The current proposal has attracted support from two Republican Senators, showing it may succeed despite the opposition of Sen. Fields. Democrats currently only have a one-vote advantage in the Senate and the vast majority of Republican legislators are expected to oppose repeal.

The bill advanced on a 3-2 party-line vote in the Democrat-controlled committee. Beyond the stories of grief and reckoning, the hours-long hearing returned to many of the long-standing arguments about the death penalty.

Sen. Bob Gardner, a Republican, staked out the idea that voters should be responsible for the decision through a ballot measure.

“This is such an important issue.

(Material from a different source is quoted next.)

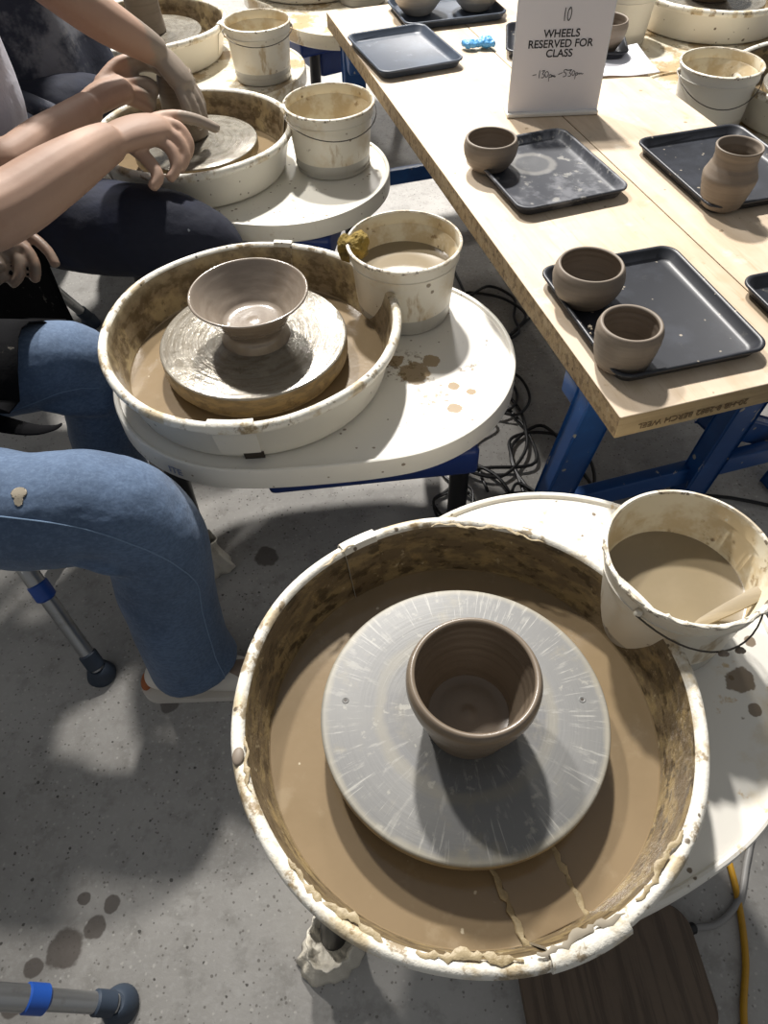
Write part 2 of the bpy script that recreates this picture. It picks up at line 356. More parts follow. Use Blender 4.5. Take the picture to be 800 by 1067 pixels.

So much of it goes to the core of what we think is appropriate for our government to do,” Gardner said.

District Attorney George Brauchler, who has prosecuted several death penalty cases, most notably of the Aurora theater shooter, said that voters generally want to keep the death penalty, needling Democrats for the 2016 failure of a repeal initiative in liberal California. He was backed in that call by Jim Gumm, father of murdered Adams County Deputy Heath Gumm.

Public opinion has shifted nationally, with support for the death penalty falling from 80 percent in 1995 to 56 percent in 2019, according to Gallup. Moreover, most people surveyed now say they prefer life without parole over death as the punishment for the most severe crimes.

Denver District Attorney Beth McCann — who opposes capital punishment — argued that the question isn’t appropriate for the ballot, saying that it goes to constitutional questions of equal protection. 

People of color were the defendants in 91 percent of the state’s capital prosecutions from 1999 to 2010, according to the American Civil Liberties Union. Nationwide, more than 150 people have been exonerated and released from death row.

Three men await a death sentence in Colorado, all of whom are black. Supporters of the death penalty argued that all three are clearly guilty, while critics pointed to countless similarly horrifying cases that didn't result in a capital sentence.

Then there was the question of deterrence and costs.

Sen. John Cooke, a Republican former sheriff, argued that the punishment can still sway people from committing heinous crimes, but others in criminal justice said that most people don’t consider punishments when they’re driven to kill.

Cooke and others suggested that the death penalty can be a useful tool -- or threat --  for prosecutors as they try to strike a plea bargain. Brauchler and other district attorneys denied using the death penalty to gain leverage but said its mere existence drove defendants to offer up deals on their own.

“Without the leverage, the entire judicial system would be bogged down,” said Dave Young, a DA representing Adams and Broomfield counties.

McCann responded that the threat of death was so severe that it could unbalance the system.

“It’s a sledgehammer,” she said.  

Previous bills have failed on doubts from influential Democratic legislators, including hints of a veto from former governor John Hickenlooper in 2013. Sen. Fields’ opposition, and anger over how quickly the bill was moved through the process, ended an attempt at repeal last year.

Editor's Note: This story has been updated to reflect that a number of organizations helped arrange the letter from families of murder victims urging the repeal of the death penalty.